The hero of the film has defeated the villain, saved the world, and rides off into the sunset with the beautiful woman. But the movie doesn’t end there. Instead, it shows the everyday life of the newly married couple: changing diapers, cleaning toilets, arguing, and clipping their toenails.
Pretty boring, but unfortunately realistic.
That’s roughly how it feels to read the current weekly portion “Mishpatim” after last week’s description of the most important event in human history—the encounter at Mount Sinai.
Suddenly the narrative shifts, and we read verses like: “If someone uncovers a pit or digs one and does not cover it, and an ox or donkey falls into it, the owner of the pit must compensate the owner of the animal with money, but the dead animal shall belong to him.”
There is no question that these laws are both logical and necessary for the functioning of the nation. What perhaps needs explanation is their context. Why this sudden switch from the spiritual climax at Sinai to the details of Mishpatim? Why the transition from religious law to customary law?
Rabbi Yisrael Salanter once aptly remarked that the physical needs of our fellow human beings are our own spiritual obligation. The weekly portion Mishpatim can be understood in a similar way: our financial obligations are in reality spiritual obligations. All our everyday interpersonal relationships are an essential part of our religious life. Even if we may be tempted to think that reducing the exalted divine law to daily life is degrading, the Torah seems to teach exactly the opposite: Had the Torah’s law dealt exclusively with openly supernatural, spiritual matters, it would not be the living Torah, the Torah of life, that it is. A Torah concerned solely with our relationship to God would be a Torah irrelevant to most of the realities of life and would offer no guidance for a good, right, and holy way of living.
We therefore understand that last week’s revelation is the foundation—and even the justification—for the laws that follow. The portion Mishpatim, with its seemingly banal and detailed social laws, is the content of that awe-inspiring and overwhelming revelation.
Some religions focus on the spiritual world, on aspects of holiness and spirituality detached from human experience and interaction. We might have imagined that the Torah too would deal only with this aspect of human capacity. But the unmistakable message of the laws that God taught Moses on Mount Sinai is that in Judaism there is no such separation. The Torah that comes from heaven is not in heaven, nor is it intended for heavenly beings. The Torah deals with the reality that unfolds on the lowly earth, not in a celestial world inhabited by beings that are entirely spiritual.

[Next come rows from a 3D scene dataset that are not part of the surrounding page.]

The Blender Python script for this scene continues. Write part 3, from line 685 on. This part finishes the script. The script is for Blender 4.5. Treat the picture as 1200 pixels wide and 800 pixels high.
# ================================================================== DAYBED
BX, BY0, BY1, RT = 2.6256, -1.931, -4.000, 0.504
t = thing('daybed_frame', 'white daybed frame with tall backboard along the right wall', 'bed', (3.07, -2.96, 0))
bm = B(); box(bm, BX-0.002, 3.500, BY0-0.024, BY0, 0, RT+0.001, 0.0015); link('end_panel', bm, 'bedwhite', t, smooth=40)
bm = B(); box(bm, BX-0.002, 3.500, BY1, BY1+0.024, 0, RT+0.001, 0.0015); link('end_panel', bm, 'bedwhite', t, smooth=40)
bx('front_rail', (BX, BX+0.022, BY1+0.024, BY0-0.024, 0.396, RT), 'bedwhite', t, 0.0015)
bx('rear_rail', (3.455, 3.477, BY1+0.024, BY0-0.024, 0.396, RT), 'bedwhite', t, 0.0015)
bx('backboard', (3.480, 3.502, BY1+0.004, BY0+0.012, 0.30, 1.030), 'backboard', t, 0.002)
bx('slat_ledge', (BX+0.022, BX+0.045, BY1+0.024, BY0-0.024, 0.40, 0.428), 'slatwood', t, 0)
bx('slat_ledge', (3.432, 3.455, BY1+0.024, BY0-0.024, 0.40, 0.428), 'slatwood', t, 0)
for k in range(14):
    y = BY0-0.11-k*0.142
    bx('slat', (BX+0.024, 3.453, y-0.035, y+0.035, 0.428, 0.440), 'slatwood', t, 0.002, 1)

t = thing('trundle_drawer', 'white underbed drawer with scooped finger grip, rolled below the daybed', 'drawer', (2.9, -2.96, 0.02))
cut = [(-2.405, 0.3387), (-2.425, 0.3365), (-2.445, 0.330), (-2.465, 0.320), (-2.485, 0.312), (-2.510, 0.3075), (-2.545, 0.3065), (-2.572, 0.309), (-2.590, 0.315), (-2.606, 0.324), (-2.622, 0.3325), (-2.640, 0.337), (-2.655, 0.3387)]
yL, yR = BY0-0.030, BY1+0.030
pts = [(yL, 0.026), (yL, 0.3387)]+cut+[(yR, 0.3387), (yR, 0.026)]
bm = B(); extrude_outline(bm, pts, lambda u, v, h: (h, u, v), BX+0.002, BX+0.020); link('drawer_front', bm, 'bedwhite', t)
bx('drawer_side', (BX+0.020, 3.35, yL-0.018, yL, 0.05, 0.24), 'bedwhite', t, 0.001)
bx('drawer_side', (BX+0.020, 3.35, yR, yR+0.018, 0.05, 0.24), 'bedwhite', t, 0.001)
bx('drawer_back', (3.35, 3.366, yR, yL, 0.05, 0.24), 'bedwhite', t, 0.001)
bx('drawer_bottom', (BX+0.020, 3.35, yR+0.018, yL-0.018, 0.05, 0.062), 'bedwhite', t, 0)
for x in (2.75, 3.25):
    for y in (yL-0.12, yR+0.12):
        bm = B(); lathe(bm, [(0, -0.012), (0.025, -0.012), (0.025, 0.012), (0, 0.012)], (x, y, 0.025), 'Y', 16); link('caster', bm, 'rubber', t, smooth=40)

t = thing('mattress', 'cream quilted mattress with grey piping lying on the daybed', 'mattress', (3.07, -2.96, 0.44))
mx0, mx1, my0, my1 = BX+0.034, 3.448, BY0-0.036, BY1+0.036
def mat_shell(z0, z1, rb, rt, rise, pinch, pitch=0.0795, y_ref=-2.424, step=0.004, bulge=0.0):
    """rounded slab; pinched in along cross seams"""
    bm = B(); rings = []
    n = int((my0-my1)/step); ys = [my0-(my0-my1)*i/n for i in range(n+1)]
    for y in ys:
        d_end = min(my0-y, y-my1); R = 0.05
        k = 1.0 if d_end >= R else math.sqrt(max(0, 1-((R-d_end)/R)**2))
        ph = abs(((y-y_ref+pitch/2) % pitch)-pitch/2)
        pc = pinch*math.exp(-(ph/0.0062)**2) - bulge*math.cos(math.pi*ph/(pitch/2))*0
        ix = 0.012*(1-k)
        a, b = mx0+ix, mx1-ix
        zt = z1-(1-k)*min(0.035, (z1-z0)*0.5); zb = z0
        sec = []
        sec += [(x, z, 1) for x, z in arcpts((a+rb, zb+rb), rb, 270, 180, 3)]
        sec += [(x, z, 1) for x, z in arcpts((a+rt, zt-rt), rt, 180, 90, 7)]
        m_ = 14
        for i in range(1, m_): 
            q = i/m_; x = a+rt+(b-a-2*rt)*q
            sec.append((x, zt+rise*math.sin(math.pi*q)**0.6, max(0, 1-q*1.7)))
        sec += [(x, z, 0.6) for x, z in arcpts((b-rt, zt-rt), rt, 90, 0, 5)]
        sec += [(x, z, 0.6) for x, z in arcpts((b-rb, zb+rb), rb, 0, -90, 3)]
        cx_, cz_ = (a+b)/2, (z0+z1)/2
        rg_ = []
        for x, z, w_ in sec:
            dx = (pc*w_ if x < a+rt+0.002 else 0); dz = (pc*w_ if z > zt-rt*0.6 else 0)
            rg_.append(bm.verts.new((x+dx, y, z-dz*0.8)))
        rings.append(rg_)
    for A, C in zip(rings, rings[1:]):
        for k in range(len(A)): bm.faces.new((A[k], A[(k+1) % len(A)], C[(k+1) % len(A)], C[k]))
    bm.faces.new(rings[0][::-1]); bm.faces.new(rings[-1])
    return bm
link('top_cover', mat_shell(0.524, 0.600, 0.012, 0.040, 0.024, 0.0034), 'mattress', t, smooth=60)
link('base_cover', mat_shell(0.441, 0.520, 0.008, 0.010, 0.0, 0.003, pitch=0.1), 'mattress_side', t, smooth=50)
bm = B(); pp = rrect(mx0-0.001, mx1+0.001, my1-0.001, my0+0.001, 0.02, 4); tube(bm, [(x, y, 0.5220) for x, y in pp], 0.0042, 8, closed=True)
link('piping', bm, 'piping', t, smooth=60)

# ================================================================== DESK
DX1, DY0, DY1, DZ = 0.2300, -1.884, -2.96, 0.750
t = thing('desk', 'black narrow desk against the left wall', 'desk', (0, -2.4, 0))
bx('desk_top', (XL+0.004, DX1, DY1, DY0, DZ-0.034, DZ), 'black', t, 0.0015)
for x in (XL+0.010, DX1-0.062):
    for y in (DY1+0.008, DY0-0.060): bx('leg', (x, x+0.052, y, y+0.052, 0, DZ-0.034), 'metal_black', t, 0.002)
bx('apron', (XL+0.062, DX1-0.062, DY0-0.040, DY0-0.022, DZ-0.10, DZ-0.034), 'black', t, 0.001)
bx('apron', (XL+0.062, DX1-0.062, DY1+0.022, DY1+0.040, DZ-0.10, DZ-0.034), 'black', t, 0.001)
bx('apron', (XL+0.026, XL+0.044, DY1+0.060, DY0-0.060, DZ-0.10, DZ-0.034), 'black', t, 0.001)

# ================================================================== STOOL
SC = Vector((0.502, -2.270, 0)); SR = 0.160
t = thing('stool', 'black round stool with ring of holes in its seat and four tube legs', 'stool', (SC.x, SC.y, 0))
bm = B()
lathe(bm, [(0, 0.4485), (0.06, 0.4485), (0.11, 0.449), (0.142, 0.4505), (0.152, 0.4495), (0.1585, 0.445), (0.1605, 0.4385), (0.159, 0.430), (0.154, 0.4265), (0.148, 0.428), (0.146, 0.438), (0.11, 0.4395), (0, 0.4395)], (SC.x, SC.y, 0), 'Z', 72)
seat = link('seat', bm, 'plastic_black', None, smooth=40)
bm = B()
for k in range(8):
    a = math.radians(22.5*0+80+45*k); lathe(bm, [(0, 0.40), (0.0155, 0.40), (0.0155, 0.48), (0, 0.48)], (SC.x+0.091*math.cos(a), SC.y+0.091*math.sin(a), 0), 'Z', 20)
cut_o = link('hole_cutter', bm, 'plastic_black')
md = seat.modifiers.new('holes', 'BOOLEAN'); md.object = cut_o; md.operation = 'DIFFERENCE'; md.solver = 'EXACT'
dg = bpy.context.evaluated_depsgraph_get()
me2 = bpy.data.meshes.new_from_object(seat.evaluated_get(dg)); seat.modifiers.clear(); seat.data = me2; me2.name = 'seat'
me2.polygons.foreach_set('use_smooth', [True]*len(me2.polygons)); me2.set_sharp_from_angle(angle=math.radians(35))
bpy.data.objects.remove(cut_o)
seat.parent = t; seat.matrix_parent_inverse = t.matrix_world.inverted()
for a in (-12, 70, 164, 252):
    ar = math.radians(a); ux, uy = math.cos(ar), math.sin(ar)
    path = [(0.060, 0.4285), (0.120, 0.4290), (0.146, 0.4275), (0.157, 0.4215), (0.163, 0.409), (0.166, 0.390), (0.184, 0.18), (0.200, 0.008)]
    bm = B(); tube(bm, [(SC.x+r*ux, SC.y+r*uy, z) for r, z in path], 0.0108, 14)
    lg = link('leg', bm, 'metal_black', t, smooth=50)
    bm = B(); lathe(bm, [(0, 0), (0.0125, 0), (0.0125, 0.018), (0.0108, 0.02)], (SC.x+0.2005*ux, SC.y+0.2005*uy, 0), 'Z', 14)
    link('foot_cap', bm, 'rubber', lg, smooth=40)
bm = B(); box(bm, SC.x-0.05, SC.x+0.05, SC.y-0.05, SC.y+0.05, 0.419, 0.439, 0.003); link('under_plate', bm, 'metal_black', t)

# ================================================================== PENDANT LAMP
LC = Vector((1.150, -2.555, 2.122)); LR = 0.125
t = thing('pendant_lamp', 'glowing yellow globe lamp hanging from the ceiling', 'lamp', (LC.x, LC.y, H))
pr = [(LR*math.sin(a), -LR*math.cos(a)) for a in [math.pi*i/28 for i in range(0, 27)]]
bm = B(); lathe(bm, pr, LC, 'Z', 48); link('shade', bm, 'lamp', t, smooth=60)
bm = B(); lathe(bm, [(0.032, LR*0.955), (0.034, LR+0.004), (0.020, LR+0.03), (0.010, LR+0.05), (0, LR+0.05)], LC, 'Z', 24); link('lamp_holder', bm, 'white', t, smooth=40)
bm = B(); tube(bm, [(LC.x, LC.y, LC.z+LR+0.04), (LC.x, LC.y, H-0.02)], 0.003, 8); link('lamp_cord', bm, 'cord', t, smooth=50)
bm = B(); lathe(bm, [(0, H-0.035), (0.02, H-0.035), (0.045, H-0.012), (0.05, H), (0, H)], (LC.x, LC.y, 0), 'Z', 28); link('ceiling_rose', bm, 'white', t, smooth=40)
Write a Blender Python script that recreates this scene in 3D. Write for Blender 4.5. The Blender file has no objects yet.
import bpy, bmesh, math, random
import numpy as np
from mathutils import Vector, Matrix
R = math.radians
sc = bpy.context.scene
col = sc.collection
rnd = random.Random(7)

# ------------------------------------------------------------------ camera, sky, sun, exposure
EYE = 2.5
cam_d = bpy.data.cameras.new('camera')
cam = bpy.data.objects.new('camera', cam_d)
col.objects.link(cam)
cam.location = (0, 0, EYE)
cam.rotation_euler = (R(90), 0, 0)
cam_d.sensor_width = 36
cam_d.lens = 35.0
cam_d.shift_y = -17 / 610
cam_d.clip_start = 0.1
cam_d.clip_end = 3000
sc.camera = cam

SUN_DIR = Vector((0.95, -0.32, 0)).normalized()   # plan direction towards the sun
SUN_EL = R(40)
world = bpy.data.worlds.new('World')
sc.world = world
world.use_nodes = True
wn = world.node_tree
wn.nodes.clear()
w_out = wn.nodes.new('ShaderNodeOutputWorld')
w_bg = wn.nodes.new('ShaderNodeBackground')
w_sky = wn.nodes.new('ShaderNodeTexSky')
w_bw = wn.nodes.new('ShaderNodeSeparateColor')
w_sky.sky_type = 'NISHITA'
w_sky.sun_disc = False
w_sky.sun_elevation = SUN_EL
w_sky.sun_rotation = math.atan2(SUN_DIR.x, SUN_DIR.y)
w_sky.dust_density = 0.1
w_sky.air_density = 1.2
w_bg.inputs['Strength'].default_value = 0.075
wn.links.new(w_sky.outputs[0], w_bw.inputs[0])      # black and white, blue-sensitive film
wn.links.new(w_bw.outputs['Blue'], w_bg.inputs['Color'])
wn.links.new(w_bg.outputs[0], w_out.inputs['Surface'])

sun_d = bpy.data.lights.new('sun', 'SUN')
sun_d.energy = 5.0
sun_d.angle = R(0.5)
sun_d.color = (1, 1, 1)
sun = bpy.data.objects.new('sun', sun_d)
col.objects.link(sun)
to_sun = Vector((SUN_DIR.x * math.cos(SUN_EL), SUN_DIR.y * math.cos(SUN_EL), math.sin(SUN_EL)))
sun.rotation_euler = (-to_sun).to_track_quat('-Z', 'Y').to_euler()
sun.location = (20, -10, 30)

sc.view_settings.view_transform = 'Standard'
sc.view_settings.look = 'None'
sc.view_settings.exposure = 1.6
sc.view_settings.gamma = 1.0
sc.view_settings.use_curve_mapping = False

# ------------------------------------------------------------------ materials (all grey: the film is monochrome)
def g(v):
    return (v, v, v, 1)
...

One might have expected that after the revelation at Sinai the Torah would concern itself exclusively with exalted spiritual themes. But that is precisely what does not happen. The revelation leads directly into everyday life—into questions of property, responsibility, and interpersonal justice.
The social obligations enumerated in Mishpatim are divine law. Good human interaction is likewise holy and no less a spiritual commandment than the laws that govern our service to God. Perhaps it is less spectacular than a Hollywood film.
But therein lies the greatness of the Torah: it brings heaven down to earth—and into everyday life.